The joint venture argued that the mediation demand, arbitration, and other oral and written demands constituted one claim for purposes of the policy. Additionally, it argued that the center of the case was the CEO’s loss of power as an employee, and not his shareholder status, thus, the I v. I’s carve back was triggered. The carrier argued that the arbitration proceeding fell under the I v. I exclusion because the arbitration (not to be confused with mediation) arose out of a shareholder dispute, and not the employment practices wrongful act. The court disagreed and ruled in favor of the joint venture. 

The court explained that the policy provides that claims “alleging, arising out of, based upon or attributable to the same facts, circumstances, situations, transactions [,] or events . . . will be considered to be a single Claim and will be considered to have been made at the time the earliest such Claim was made.” Accordingly, the multiple demands and proceedings stemming from the same facts should be viewed as one claim for coverage purposes. Moreover, the court noted that the carrier stated the same in their brief, acknowledging that “[a]lthough the Arbitration was filed after the Policy Period, [the joint venture and the carrier] agree that the Arbitration is deemed part of a single Claim first made during the Policy period, at the time of the Mediation Demand, pursuant to Policy Condition (C).” Although the court agreed that an amended complaint filed in a civil proceeding supersedes an original complaint, an arbitration does not “replace” the allegations made in a mediation demand. Because the underlying claim included allegations of improper constructive termination from the beginning, the court held that the I v. I carve back, and therefore coverage was triggered. 



National Union Fire Insurance Company of Pittsburgh v. Cargill, Inc. No. 21-3141 (8th Cir. 2023)

While working at a grain facility negotiating sales contracts on behalf of her employer an employee engaged in an embezzlement scheme. As part of the scheme, the employee misrepresented the price she could sell grain, entered false sales contracts into the accounting system, manipulated other records to reflect such sales and then sold the grain at prices below those in the employer’s records. The company then shipped the grain under the impression it sold at the inflated prices the employee claimed.

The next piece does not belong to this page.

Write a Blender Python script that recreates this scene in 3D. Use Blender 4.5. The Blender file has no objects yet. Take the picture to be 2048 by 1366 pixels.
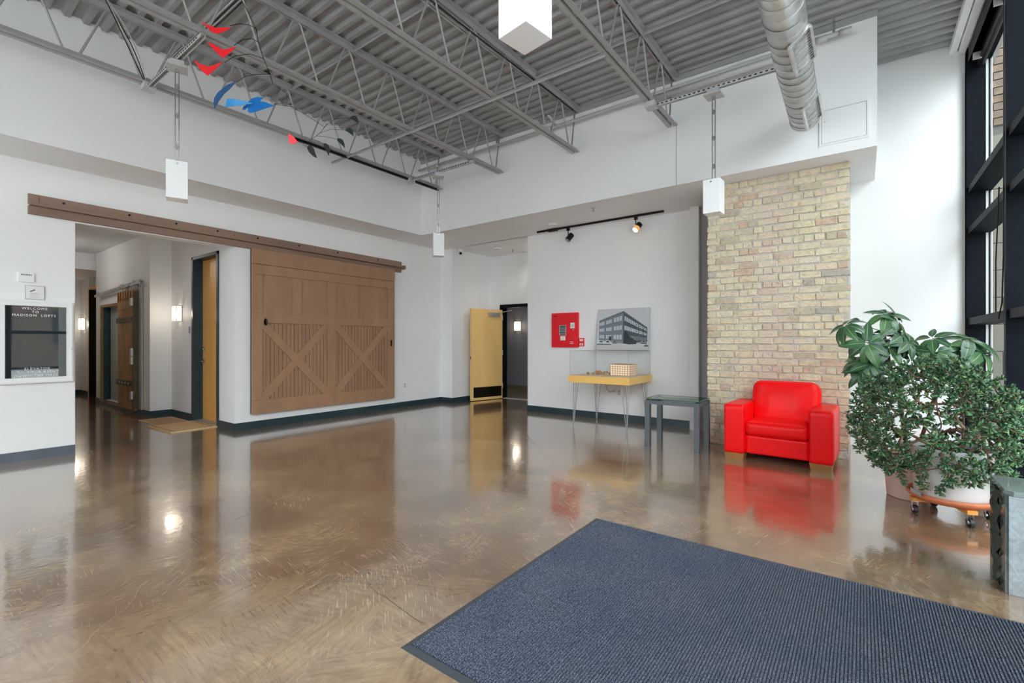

The company’s loss included the money the employee deposited in her bank account and the freight costs associated with shipping the grain. 


The employer submitted the claim under its commercial crime policy, which provided coverage for employee “theft,” which was defined as “the unlawful taking of property to the deprivation of the Insured.” Additionally, the insured’s loss must have resulted “directly from” employee theft to be covered by the policy. Although “Taking” was not defined in the policy, both parties relied on the same definition: “[t]he act of seizing an article, with or without removing it, but with an implicit transfer of possession or control.” 


In the ensuing coverage dispute, the insurance company argued that only the amount the employee pocketed was covered and that her control over the grain sales was not a taking of the grain. However, the court disagreed and held that the employee “took implicit control over the grain such that her conduct constituted an unlawful taking.” Specifically, the employee exercised her authority to direct the transfer and sale of the grain, lied to her employer and manipulated its financial records to induce the company to ship grain under the impression it sold the grain at inflated prices. Further, the employee “controlled the pricing and recordkeeping elements of the sale of the grain and if not for her misrepresentations, the employer would have shipped only a minimal amount of grain.” Consequently, although the employee never physically seized the grain, this exercise of control amounted to an unlawful taking under the insurance policy.